Seeing all these photographs on TV and in newspapers made me feel powerless, useless, unable to share the pain of these children and their families as I did for years, unable to alleviate their suffering.

However, this time I am part of the Near East Foundation team, the same international organization that worked in Lebanon at the time of the famine during World War I and fleeing of Armenian refugees trying to escape into Lebanon. For the first time in my career at NEF, I count myself as a relief worker responding to a crisis; AND a Lebanese national working to alleviate the suffering of the families and children of his own country. This time I am working for people I know well — they could even be my neighbors, my friends, my own family. This time I am not working for Iraq, Darfur, or the West Bank, but for my own country, for the country I saw rising from the ashes in the past five to 10 years. I feel now I am exactly in the right place allowing me to feel NOT useless and NOT hopeless.

Forgive me for not being able to write about anything else. Forgive me for writing with a personal touch. Allow me to show gratitude to the many supporters who responded to NEF’s appeal with their generous donations and/or their supportive words — and to NEF who allowed all of that.

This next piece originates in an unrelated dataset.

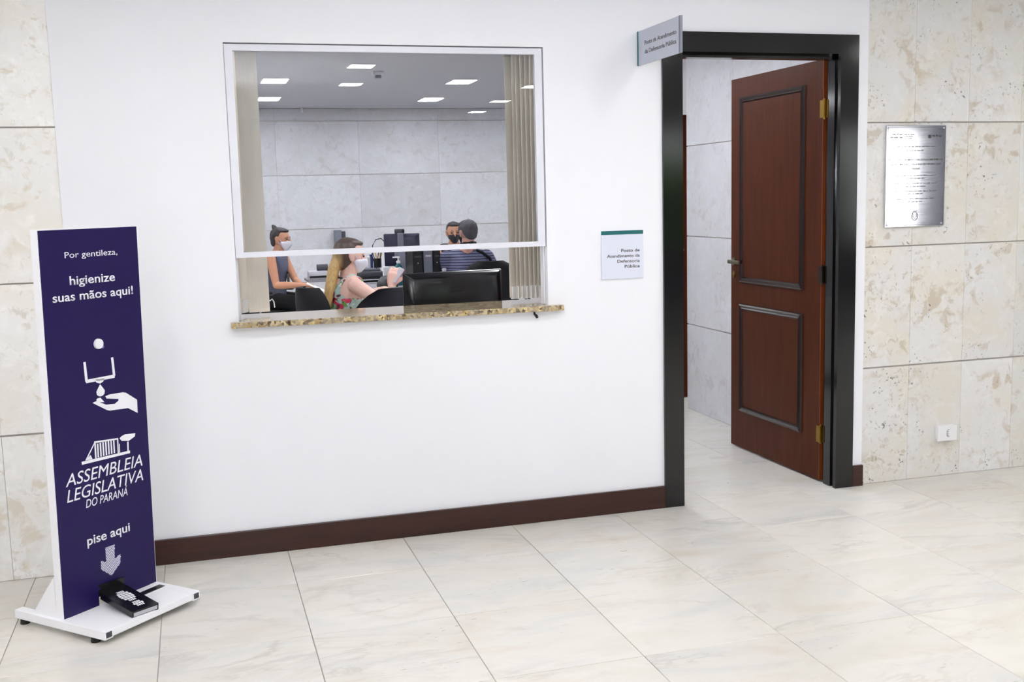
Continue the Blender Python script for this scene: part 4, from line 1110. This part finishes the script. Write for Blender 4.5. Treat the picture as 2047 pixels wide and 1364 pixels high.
b = B(); b.tube([P3(0.075, -0.03, 1.03), P3(0.13, -0.035, 1.005), P3(0.19, -0.05, 0.955), P3(0.225, -0.02, 0.88)], [0.012, 0.014, 0.014, 0.012], 8); b.obj('bag_strap', M['black_cloth'], mn, True)
office_chair((1.06, 4.58, 0), R_(-22), 'wide black office chair beside the person in the striped polo', M['black_fabric'], bw=0.52, bh=0.40, bz=0.545)

# person facing the camera with a black mask
pf, P4, H4, t4 = person('person in black mask half hidden behind the grey haired head', (1.16, 6.52), (-0.10, -1, 0), (1.150, 6.42, 1.128), (-0.12, -1, -0.05), M['skin_tan'], M['hair_dark'],
    [((0.955, 6.28, 0.715), (1.02, 6.12, 0.645), (0.35, -0.9, 0), (0, 0, 1), 0.5, -1), ((1.345, 6.28, 0.715), (1.28, 6.12, 0.645), (-0.35, -0.9, 0), (0, 0, 1), 0.5, 1)],
    (1.155, 6.46, 0.955), M['black_cloth'], M['black_cloth'], M['mask_black'], hair='tied', topname='sleeveless_top')
office_chair((1.16, 6.54, 0), R_(174), 'black office chair under the person in black mask', M['black_fabric'], bh=0.30)
# empty chair by the window
office_chair((-0.40, 1.06, 0), R_(176), 'empty dark office chair between the window monitor and the floral dress', M['navy_fabric'], bw=0.56, bh=0.435, bz=0.555, arms=False)

# ------------------------------------------------------------------ THINGS ON THE DESKS
def monitor(loc, rz, wd, ht, zb, label, mat, neckm, bulge=True):
    t = thing('monitor', loc, label, 'monitor', 'computer monitors', rz)
    xf = Matrix.Translation(V((loc[0], loc[1], 0))) @ Matrix.Rotation(rz, 4, 'Z')     # back faces local -y
    b = B(xf); t0 = bmesh.new(); rings = []
    for ins, y in ((0.0, 0.012), (0.0, 0.0), (0.006, -0.006), (0.05, -0.028), (0.09, -0.036)):
        rings.append([t0.verts.new((x, y, z)) for x, z in ((-wd / 2 + ins, zb + ins * 0.9), (wd / 2 - ins, zb + ins * 0.9), (wd / 2 - ins, zb + ht - ins * 0.7), (-wd / 2 + ins, zb + ht - ins * 0.7))])
    for r0, r1 in zip(rings, rings[1:]):
        for k in range(4): t0.faces.new((r0[k], r0[(k + 1) % 4], r1[(k + 1) % 4], r1[k]))
    t0.faces.new(rings[0]); t0.faces.new(rings[-1])
    bmesh.ops.recalc_face_normals(t0, faces=t0.faces[:])
    bmesh.ops.bevel(t0, geom=[e for e in t0.edges], offset=0.004, segments=2, affect='EDGES')
    b._add(t0); sh_ = b.obj('housing', mat, t, True)
    b = B(xf); b.box((-wd / 2 + 0.012, 0.0105, zb + 0.016), (wd / 2 - 0.012, 0.0128, zb + ht - 0.012)); b.obj('screen', M['screen'], sh_)
    z0 = loc[2]
    b = B(xf); b.box((-0.035, -0.062, z0 + 0.006), (0.035, -0.036, zb + ht * 0.42), 0.005); b.box((-0.07, -0.05, zb + ht * 0.28), (0.07, -0.03, zb + ht * 0.5), 0.006); b.obj('stand_neck', neckm, t, True)
    b = B(xf); b.box((-0.13, -0.13, z0), (0.13, 0.09, z0 + 0.012), 0.005); b.obj('stand_foot', neckm, t, True)
    return t, xf
mt, mx = monitor((-0.250, 0.58, 0.74), R_(10), 0.525, 0.325, 0.795, 'large black monitor with its back to the service window', M['gloss_black'], M['gloss_black'])
b = B(mx); b.box((-0.045, -0.0370, 1.018), (0.045, -0.0355, 1.030), 0.0005); b.obj('emblem', M['black_plastic'], mt)
mt2, mx2 = monitor((0.395, 5.34, 0.74), R_(-12), 0.33, 0.30, 0.872, 'navy black monitor on the rear desk with a webcam on top', M['navy_plastic'], M['grey_plastic'])
wc = thing('webcam', (0.375, 5.33, 1.172), 'grey webcam clipped on top of the rear monitor', 'webcam')
b = B(); b.box((0.330, 5.31, 1.172), (0.420, 5.35, 1.215), 0.008); b.obj('body', M['dark_grey'], wc, True)
b = B(); b.cyl((0.405, 5.312, 1.196), (0.405, 5.300, 1.196), 0.013); b.obj('lens', M['gloss_black'], wc, True)
b = B(); b.box((0.345, 5.272, 1.05), (0.40, 5.288, 1.175), 0.004); b.box((0.35, 5.28, 1.172), (0.395, 5.33, 1.18)); b.obj('clip', M['grey_plastic'], wc)
b = B(); b.tube([(0.235, 5.33, 1.10), (0.20, 5.33, 1.135), (0.15, 5.32, 1.125), (0.118, 5.31, 1.075), (0.108, 5.31, 0.98), (0.13, 5.31, 0.90), (0.15, 5.31, 0.862)], 0.0045, 8); cb = b.obj('cable', M['black_rubber'], smooth=True); at(cb, (0.235, 5.33, 1.1)); tag(cb, 'thin black cable looping left of the rear monitor', 'cable')

def tower(x0, x1, y, ht, mat, label):
    t = thing('computer_tower', ((x0 + x1) / 2, y + 0.18, 0.74), label, 'computer', 'computer towers on the middle desk')
    b = B(); b.box((x0, y, 0.74), (x1, y + 0.34, 0.74 + ht), 0.004); b.obj('case', mat, t)
    b = B(); b.box((x0 + 0.008, y - 0.006, 0.748), (x1 - 0.008, y + 0.002, 0.732 + ht), 0.003); fp = b.obj('front_panel', mat, t)
    b = B(); b.box((x0 + 0.014, y - 0.0075, 0.74 + ht * 0.78), (x1 - 0.014, y - 0.004, 0.74 + ht * 0.83)); b.obj('drive_slot', M['dark_grey'] if mat != M['grey_plastic'] else M['light_grey'], fp)
    b = B(); b.cyl(((x0 + x1) / 2, y - 0.005, 0.74 + ht * 0.62), ((x0 + x1) / 2, y - 0.009, 0.74 + ht * 0.62), 0.006); b.obj('power_button', M['chrome'], fp, True)
tower(0.365, 0.455, 4.70, 0.305, M['black_plastic'], 'black computer tower left of the grey one on the middle desk')
tower(0.462, 0.540, 4.69, 0.310, M['grey_plastic'], 'grey computer tower between two black ones')
tower(0.547, 0.612, 4.70, 0.305, M['black_plastic'], 'black computer tower right of the grey one beside the striped polo')

bt = thing('pump_bottle', (0.245, 4.74, 0.74), 'teal pump bottle with white cap left of the computer towers', 'bottle')
b = B(); b.lathe((0.245, 4.74, 0.74), [(0.031, 0), (0.035, 0.004), (0.036, 0.02), (0.036, 0.145), (0.033, 0.165), (0.016, 0.185), (0.014, 0.195)]); b.obj('bottle_body', M['teal_plastic'], bt, True)
b = B(); b.lathe((0.245, 4.74, 0.933), [(0.018, 0), (0.018, 0.02), (0.007, 0.024), (0.006, 0.045), (0.014, 0.047), (0.014, 0.058)]); b.box((0.195, 4.733, 0.980), (0.25, 4.747, 0.992), 0.003); b.obj('pump', M['white_plastic'], bt, True)
b = B(); b.lathe((0.245, 4.74, 0.80), [(0.0365, 0), (0.0367, 0.002), (0.0367, 0.05), (0.0365, 0.052)]); b.obj('bottle_label', M['teal'], bt, True)
gb = thing('squeeze_bottle', (0.015, 3.80, 0.74), 'lime green squeeze bottle behind the raised hand', 'bottle')
b = B(); b.lathe((0.015, 3.80, 0.74), [(0.030, 0), (0.034, 0.005), (0.034, 0.09), (0.026, 0.12), (0.013, 0.132)]); b.obj('bottle_body', M['green_plastic'], gb, True)
b = B(); b.lathe((0.015, 3.80, 0.870), [(0.016, 0), (0.015, 0.018), (0.005, 0.026), (0.004, 0.038)]); b.obj('cap', M['white_plastic'], gb, True)
bb_ = thing('water_bottle', (0.575, 4.40, 0.74), 'small blue bottle with pale cap beside the striped polo', 'bottle')
b = B(); b.lathe((0.575, 4.40, 0.74), [(0.028, 0), (0.031, 0.004), (0.031, 0.10), (0.016, 0.125), (0.014, 0.13)]); b.obj('bottle_body', M['blue_plastic'], bb_, True)
b = B(); b.lathe((0.575, 4.40, 0.868), [(0.017, 0), (0.017, 0.022), (0.015, 0.025)]); b.obj('cap', M['light_grey'], bb_, True)
tp_ = thing('tape_dispenser', (0.16, 4.86, 0.74), 'small white desk box left of the teal bottle', 'box')
b = B(); b.box((0.125, 4.84, 0.74), (0.185, 4.90, 0.80), 0.004); b.obj('base', M['dark_grey'], tp_)
b = B(); b.box((0.130, 4.845, 0.80), (0.180, 4.895, 0.90), 0.006); b.obj('cover', M['white_plastic'], tp_)

b = B(); b.hull([((0.025, 4.30, 0.785), (0.05, 0.075, 0.045), None), ((0.115, 4.34, 0.79), (0.055, 0.08, 0.05), None), ((0.06, 4.33, 0.825), (0.055, 0.05, 0.035), None)], 3); b.ball((0.09, 4.28, 0.83), (0.05, 0.05, 0.025), 3)
bg_ = b.obj('bag', M['bag'], remesh=0.008, sm=4); at(bg_, (0.07, 4.32, 0.74)); tag(bg_, 'soft dark grey bag lying on the middle desk left of the teal bottle', 'bag')
pr = thing('printer', (0.03, 5.50, 0.74), 'dark grey printer on the rear desk right of the white face mask', 'printer')
b = B(); b.box((-0.15, 5.30, 0.74), (0.21, 5.64, 0.835), 0.015, 3); b.obj('housing', M['dark_grey'], pr, True)
b = B(); b.box((-0.13, 5.36, 0.834), (0.19, 5.63, 0.862), 0.008); b.obj('lid', M['grey_plastic'], pr, True)
b = B(); b.box((-0.11, 5.285, 0.765), (0.17, 5.305, 0.795), 0.003); b.obj('paper_slot', M['black_plastic'], pr)
b = B(); b.box((-0.10, 5.27, 0.758), (0.16, 5.33, 0.766), 0.002); b.obj('output_tray', M['light_grey'], pr)
pc = thing('pen_holder', (0.175, 5.42, 0.862), 'black pen holder with coloured pens on top of the printer', 'pen holder')
b = B(); b.lathe((0.175, 5.42, 0.862), [(0.034, 0), (0.036, 0.003), (0.037, 0.085), (0.034, 0.085), (0.033, 0.01)]); b.obj('cup', M['black_plastic'], pc, True)
pens = [(0.160, 5.405, 'red_plastic', 0.03), (0.172, 5.40, 'yellow_plastic', -0.02), (0.185, 5.415, 'red_plastic', 0.04), (0.19, 5.43, 'green_plastic', 0.02), (0.168, 5.43, 'blue_plastic', -0.04), (0.178, 5.425, 'white_plastic', 0.0)]
for i, (x, y, m, tl) in enumerate(pens):
    b = B(); b.cyl((x, y, 0.875), (x + tl, y + tl * 0.4, 1.01 + 0.008 * (i % 3)), 0.0042, seg=10); b.ball((x + tl, y + tl * 0.4, 1.012 + 0.008 * (i % 3)), 0.0045, 1)
    pen = b.obj('pen', M[m], smooth=True); at(pen, (x, y, 0.875))
    tag(pen, {0: 'red pen at the left rim of the pen holder', 1: 'yellow pen at the front of the pen holder', 2: 'red pen leaning right in the pen holder', 3: 'green pen at the right rim of the pen holder', 4: 'blue pen leaning left in the pen holder', 5: 'white pen in the middle of the pen holder'}[i], 'pen', 'pens in the holder')
bx = thing('carton', (0.115, 5.46, 0.862), 'small blue and white carton left of the pen holder', 'carton')
b = B(); b.box((0.085, 5.44, 0.862), (0.135, 5.49, 0.965), 0.002); b.obj('box', M['white_plastic'], bx)
b = B(); b.box((0.1115, 5.438, 0.862), (0.1365, 5.4915, 0.985), 0.002); b.obj('sleeve', M['blue_plastic'], bx)
lr = thing('label_printer', (-0.315, 6.03, 0.74), 'little pale label printer with a dark roll left of the blonde hair', 'printer')
b = B(); b.box((-0.405, 5.955, 0.74), (-0.225, 6.12, 0.820), 0.008); b.obj('housing', M['light_grey'], lr, True)
b = B(); b.box((-0.40, 5.947, 0.755), (-0.23, 5.957, 0.775), 0.002); b.obj('slot', M['black_plastic'], lr)
b = B(); b.cyl((-0.32, 6.03, 0.848), (-0.215, 6.03, 0.848), 0.034); b.obj('roll', M['dark_grey'], lr, True)
wb = thing('wall_box', (0.13, 7.76, 1.08), 'grey box with a dark cover on the back wall above the blonde hair', 'box')
b = B(); b.box((0.07, 7.66, 0.93), (0.15, 7.74, 1.165), 0.004); b.obj('case', M['grey_plastic'], wb)
b = B(); b.box((0.15, 7.67, 1.07), (0.195, 7.74, 1.15), 0.004); b.obj('cover', M['dark_grey'], wb)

Allow me to quote Lebanon’s greatest poet, Gibran Khalil Gibran — as others did recently, including Robert Fisk who moved to tears all those who read his mournful article for Beirut. Gibran wrote of the half million Lebanese who died in the 1916 famine:

“My people died of hunger, and he who
Did not perish from starvation was
Butchered with the sword
They perished from hunger
In a land rich with milk and honey
They died because the vipers
Sons of vipers spat out poison
The space where the Holy Cedars and
The roses and the jasmine breathe
Their fragrance.”

Allow me as well to quote this new graduate from the American University of Cairo, who emailed me: “Since I’m just a fresh graduate and can’t help Lebanon that much financially, I thought of emailing you to see if I can help any other way, even if it is by being on planes transferring aid to families in Lebanon. I’m donating myself, my power and my strength to Lebanon and the Lebanese people,” she said.

Allow me to quote one of our many NEF donors who responded generously to our emergency appeal: “Please know how much I support the work of NEF and all of you working quietly to make things better. I am broken hearted about what is going on in Lebanon.”

As a Lebanese national, as NEF staff, and as the NEF Relief Mission Coordinator to Lebanon, I want to say THANK YOU.

Rabih Yazbeck is the Near East Foundation Coordinator of Emergency Lebanese Relief, based in Amman, Jordan.